Source data:
• • • •
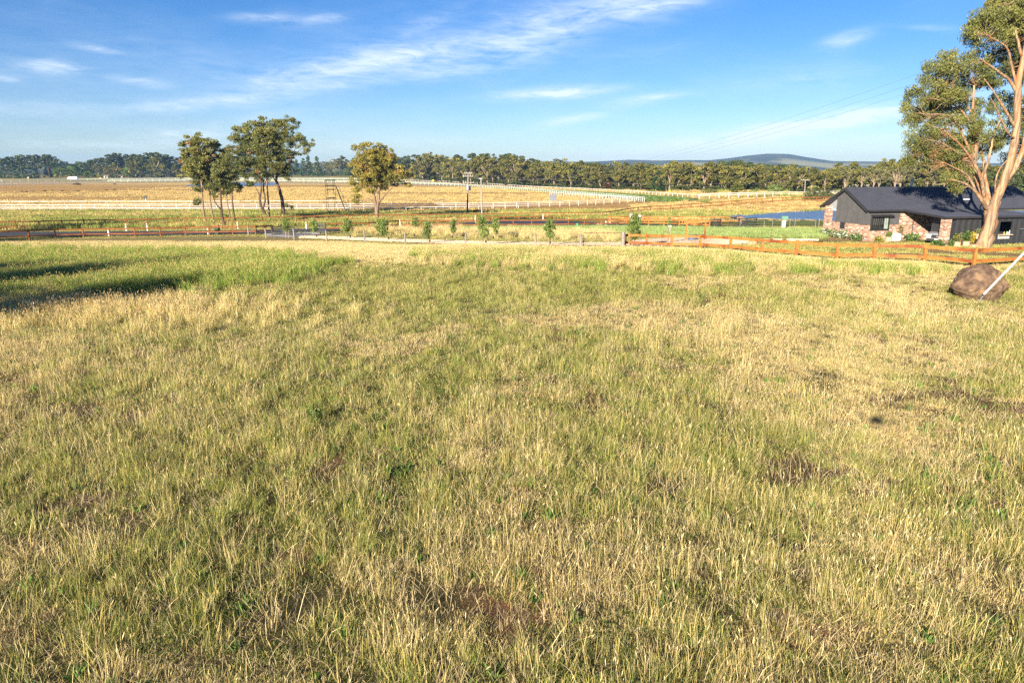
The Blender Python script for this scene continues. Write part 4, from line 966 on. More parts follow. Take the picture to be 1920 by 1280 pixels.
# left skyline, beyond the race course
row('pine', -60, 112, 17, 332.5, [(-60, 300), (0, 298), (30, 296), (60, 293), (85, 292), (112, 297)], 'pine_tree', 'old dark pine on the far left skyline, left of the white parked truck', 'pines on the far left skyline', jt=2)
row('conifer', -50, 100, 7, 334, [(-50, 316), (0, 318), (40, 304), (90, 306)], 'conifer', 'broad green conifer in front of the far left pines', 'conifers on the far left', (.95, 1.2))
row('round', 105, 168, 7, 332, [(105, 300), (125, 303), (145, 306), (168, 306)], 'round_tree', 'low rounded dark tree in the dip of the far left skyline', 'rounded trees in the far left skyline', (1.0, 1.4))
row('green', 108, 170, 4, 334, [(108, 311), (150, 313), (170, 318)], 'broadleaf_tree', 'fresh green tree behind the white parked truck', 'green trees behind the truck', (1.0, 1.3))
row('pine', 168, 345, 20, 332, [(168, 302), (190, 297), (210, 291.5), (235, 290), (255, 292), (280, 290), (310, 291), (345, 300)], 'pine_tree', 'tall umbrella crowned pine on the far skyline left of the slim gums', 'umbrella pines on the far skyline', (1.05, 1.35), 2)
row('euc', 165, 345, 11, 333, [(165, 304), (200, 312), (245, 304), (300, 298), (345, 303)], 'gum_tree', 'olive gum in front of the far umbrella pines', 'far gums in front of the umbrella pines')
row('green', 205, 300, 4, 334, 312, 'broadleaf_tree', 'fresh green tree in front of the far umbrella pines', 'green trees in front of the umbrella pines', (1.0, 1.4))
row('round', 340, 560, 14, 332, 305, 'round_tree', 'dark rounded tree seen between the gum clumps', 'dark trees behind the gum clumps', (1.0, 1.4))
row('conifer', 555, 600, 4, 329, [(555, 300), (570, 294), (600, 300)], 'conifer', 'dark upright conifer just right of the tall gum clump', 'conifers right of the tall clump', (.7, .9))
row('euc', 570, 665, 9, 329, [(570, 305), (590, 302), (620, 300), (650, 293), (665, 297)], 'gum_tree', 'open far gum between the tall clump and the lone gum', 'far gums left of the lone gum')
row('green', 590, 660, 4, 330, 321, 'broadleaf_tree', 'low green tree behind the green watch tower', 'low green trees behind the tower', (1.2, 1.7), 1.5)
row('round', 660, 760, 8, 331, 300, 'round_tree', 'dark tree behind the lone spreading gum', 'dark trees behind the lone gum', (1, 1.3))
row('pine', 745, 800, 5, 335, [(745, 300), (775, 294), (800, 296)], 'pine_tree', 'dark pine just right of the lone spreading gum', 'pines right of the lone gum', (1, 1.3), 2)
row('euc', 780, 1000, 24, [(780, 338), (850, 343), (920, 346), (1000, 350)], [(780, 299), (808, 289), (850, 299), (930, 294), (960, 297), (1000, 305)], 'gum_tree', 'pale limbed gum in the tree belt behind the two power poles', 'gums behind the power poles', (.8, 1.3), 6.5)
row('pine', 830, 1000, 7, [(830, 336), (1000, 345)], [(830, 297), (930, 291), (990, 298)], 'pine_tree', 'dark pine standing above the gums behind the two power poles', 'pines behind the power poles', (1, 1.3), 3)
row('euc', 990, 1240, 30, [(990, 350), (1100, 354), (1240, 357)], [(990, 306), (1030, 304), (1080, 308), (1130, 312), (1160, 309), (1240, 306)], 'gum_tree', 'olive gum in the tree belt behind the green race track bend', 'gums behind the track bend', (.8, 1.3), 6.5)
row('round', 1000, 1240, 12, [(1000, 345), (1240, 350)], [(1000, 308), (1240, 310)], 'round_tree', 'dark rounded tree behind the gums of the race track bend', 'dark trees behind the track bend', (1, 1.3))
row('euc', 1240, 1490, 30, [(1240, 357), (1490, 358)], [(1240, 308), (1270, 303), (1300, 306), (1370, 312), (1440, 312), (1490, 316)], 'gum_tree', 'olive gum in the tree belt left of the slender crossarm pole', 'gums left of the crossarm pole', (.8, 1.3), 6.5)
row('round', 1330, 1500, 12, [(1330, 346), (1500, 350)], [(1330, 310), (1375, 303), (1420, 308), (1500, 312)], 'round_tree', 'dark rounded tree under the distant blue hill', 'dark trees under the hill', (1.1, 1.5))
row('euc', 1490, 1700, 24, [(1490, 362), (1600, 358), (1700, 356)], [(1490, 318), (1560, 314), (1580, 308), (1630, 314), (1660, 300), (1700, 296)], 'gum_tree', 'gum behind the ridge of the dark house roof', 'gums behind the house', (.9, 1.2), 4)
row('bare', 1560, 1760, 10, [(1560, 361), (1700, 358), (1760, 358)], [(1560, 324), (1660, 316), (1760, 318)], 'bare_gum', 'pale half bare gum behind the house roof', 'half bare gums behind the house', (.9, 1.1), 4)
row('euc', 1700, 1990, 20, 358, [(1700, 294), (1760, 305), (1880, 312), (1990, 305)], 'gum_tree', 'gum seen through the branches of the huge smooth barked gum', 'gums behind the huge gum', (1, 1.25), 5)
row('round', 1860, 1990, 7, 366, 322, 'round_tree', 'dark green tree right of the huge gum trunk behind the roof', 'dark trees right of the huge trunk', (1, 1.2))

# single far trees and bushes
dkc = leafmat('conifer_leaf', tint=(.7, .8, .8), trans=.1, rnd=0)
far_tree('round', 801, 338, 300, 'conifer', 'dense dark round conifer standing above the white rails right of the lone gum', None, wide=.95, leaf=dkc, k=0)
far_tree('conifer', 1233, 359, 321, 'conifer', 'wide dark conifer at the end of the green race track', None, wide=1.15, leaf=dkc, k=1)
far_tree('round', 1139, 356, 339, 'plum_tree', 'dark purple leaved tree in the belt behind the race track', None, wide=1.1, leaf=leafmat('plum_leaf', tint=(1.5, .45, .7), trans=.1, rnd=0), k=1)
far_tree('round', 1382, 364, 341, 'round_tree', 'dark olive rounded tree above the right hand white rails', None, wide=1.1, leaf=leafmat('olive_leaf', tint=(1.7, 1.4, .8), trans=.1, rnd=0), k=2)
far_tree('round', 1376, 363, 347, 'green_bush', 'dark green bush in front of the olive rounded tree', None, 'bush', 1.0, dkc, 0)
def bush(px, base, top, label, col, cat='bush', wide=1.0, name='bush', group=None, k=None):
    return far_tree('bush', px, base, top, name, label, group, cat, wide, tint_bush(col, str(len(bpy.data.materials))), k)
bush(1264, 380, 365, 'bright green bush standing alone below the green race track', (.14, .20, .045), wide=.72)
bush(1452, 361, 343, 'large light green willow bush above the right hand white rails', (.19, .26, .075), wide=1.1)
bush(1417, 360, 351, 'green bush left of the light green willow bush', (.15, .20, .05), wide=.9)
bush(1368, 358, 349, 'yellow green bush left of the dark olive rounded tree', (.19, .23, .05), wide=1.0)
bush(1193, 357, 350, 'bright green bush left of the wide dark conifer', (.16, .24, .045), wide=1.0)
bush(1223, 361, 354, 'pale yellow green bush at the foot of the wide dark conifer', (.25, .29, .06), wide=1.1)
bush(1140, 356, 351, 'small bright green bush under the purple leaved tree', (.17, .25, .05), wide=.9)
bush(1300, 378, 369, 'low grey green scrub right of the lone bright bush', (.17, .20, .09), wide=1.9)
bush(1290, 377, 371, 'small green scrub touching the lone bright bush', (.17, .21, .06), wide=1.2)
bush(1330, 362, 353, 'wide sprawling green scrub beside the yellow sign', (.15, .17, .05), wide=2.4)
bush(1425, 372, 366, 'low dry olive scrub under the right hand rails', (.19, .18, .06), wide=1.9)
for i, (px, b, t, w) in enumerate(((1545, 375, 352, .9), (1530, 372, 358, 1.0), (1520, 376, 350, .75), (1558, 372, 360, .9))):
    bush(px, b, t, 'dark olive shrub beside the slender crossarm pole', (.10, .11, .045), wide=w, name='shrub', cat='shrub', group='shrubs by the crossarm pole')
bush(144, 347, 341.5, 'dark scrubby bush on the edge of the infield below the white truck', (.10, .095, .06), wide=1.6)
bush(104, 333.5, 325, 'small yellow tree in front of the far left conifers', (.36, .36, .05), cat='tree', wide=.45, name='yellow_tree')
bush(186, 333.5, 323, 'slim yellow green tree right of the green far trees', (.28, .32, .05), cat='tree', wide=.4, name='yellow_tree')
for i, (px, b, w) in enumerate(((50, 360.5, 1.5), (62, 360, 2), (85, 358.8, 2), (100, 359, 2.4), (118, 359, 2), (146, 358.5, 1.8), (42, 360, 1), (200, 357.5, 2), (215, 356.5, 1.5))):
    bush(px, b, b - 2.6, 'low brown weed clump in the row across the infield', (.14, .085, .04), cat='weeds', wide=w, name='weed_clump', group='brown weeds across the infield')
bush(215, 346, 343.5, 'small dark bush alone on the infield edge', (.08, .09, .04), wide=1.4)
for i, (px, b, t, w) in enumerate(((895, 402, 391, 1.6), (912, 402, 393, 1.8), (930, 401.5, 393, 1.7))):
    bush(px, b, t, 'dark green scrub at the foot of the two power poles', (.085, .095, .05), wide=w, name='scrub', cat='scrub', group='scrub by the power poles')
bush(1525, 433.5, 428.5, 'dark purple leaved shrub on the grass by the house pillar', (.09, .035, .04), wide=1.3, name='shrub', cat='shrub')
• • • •
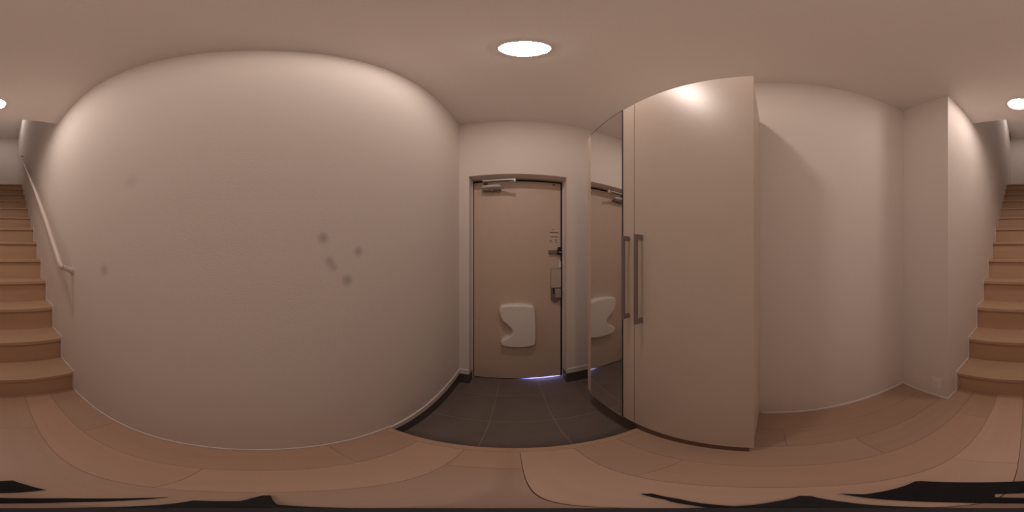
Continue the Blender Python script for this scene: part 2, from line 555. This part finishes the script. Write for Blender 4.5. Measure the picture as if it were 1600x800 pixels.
• • • •
Stated problem:
Scan the entries above. Copy each line that has the string "scene".

Correct result:
The Blender Python script for this scene continues. Write part 4, from line 966 on. More parts follow. Take the picture to be 1920 by 1280 pixels.
Continue the Blender Python script for this scene: part 2, from line 555. This part finishes the script. Write for Blender 4.5. Measure the picture as if it were 1600x800 pixels.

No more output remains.